RomaFunerali di Stato sì. Medaglia d’oro al valor militare no. Nessuno dei parà della Folgore, caduti giovedì a Kabul, verrà insignito dell’onorificenza. La legge fascista del 1932, n. 1423, parla chiaro. L’articolo uno recita che «le decorazioni al valor militare sono istituite per esaltare gli atti di eroismo militare...». E fin qui si potrebbe sostenere che anche gli ultimi nostri soldati morti in Afghanistan abbiano compiuto laggiù, quotidianamente, «atti di eroismo».
Ma poi l’articolo tre specifica: «Le decorazioni al valor militare sono concesse a coloro i quali, per compiere un atto di ardimento che avrebbe potuto omettersi senza mancare al dovere e all’onore, abbiano affrontato scientemente, con insigne coraggio e con felice iniziativa, un grave e manifesto rischio personale in imprese belliche...».

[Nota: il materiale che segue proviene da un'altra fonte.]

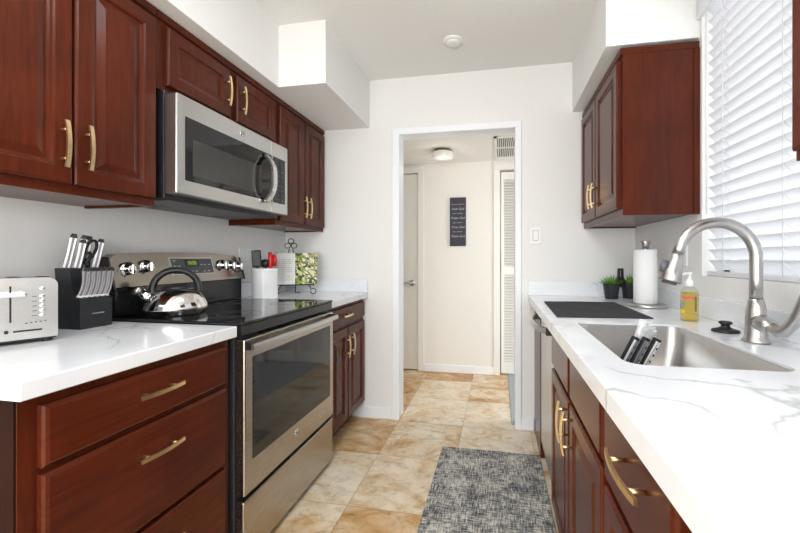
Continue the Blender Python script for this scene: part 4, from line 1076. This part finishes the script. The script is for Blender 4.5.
m = MB()
for b_ in ((VX0, VX0 + 0.022, VY0, VY1), (VX1 - 0.022, VX1, VY0, VY1), (VX0, VX1, VY0, VY0 + 0.022), (VX0, VX1, VY1 - 0.022, VY1), (VX0, VX1, 3.245, 3.265)): m.box(*b_, ZH - 0.012, ZH - 0.0005)
build('grille_frame', m, M['doorpaint'], vt)
build('duct_opening', MB().box(VX0 + 0.01, VX1 - 0.01, VY0 + 0.01, VY1 - 0.01, ZH - 0.0018, ZH - 0.0008), M['black'], vt)
m = MB(); x_ = VX0 + 0.034
while x_ < VX1 - 0.025:
    s0_ = len(m.v); m.box(-0.006, 0.006, VY0 + 0.022, VY1 - 0.022, -0.0006, 0.0006); m.xf(Matrix.Translation((x_, 0, ZH - 0.008)) @ Matrix.Rotation(0.7, 4, 'Y'), s0_); x_ += 0.017
build('fins', m, M['doorpaint'], vt)
sg = thing('wall_sign', (-0.398, YH, 1.286), 'narrow dark prayer sign with white script on the hall wall', 'sign')
build('board', MB().box(-0.479, -0.317, YH - 0.022, YH - 0.0005, 1.286, 1.776, 0.002), M['sign'], sg)
m = MB(); m2 = MB()
for k, (small, bigw) in enumerate((('DIFFICULT MOMENTS', 'Seek God'), ('HAPPY MOMENTS', 'Praise God'), ('QUIET MOMENTS', 'Trust God'), ('EVERY MOMENT', 'Thank God'))):
    zz = 1.705 - k * 0.092
    tm = text_mb(small, 0.0135, frame((-0.398, YH - 0.0225, zz), (1, 0, 0), (0, 0, 1))); m2.add(tm.v, tm.f)
    tm = text_mb(bigw, 0.031, frame((-0.398, YH - 0.0225, zz - 0.045), (1, 0, 0), (0, 0, 1)), shear=0.35); m.add(tm.v, tm.f)
build('script_words', m, M['letter'], sg); build('small_captions', m2, M['letter'], sg)

# ------------------------------------------------------------------ rug
m = MB().box(-0.336, 0.243, 1.20, 2.232, 0.0006, 0.008, 0.002)
solo('rug', m, M['rug'], (-0.05, 1.72, 0.0006), 'grey distressed woven runner rug on the tile floor', 'rug')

In questa norma c’è l’elemento ostativo al «distintivo». Insomma, non basta rischiare la pelle: quello fa parte del mestiere. Lo spiega Gianfranco Paglia, deputato del Pdl, ex ufficiale dei parà, lui sì insignito con la medaglia d’oro dopo la battaglia del Checkpoint Pasta, combattuta a Mogadiscio. «Lì ci fu conflitto a fuoco, a Kabul no». Paglia, durante l’azione, fu colpito da tre pallottole (una al midollo che lo costringe alla sedia a rotelle a vita), mentre cercava di portare in salvo l’equipaggio di uno dei blindati immobilizzati. «Per i caduti ci sarà qualche tipo di riconoscimento, questo sì, ma la medaglia è difficile». Infatti le famiglie dei soldati uccisi hanno diritto a un risarcimento pari a dieci volte lo stipendio di un anno.
Identica la posizione del generale Umberto Rocca che nel ’75, nell’ambito delle indagini sul sequestro di Vittorio Vallarino Gancia, individuò un covo Br vicino ad Acqui Terme. Tentò un’irruzione per liberare l’ostaggio e ci fu battaglia. Medaglia pure per lui. «La legge parla chiaro: dev’esserci un fatto paragonato a un atto di guerra. D’altronde neppure ai caduti di Nassirya è stata riconosciuta». E proprio sui morti in Irak era nato un caso, visto che alcuni familiari delle vittime la medaglia l’avevano pretesa. Da qui, due progetti di legge ora dormienti in Parlamento.

Uno dei firmatari è Gero Grassi, deputato del Pd. Il quale spiega: «Certi ambienti del ministero della Difesa sono da sempre restii. Ma il codice militare è prebellico e sono convinto che vada estesa l’interpretazione della legge».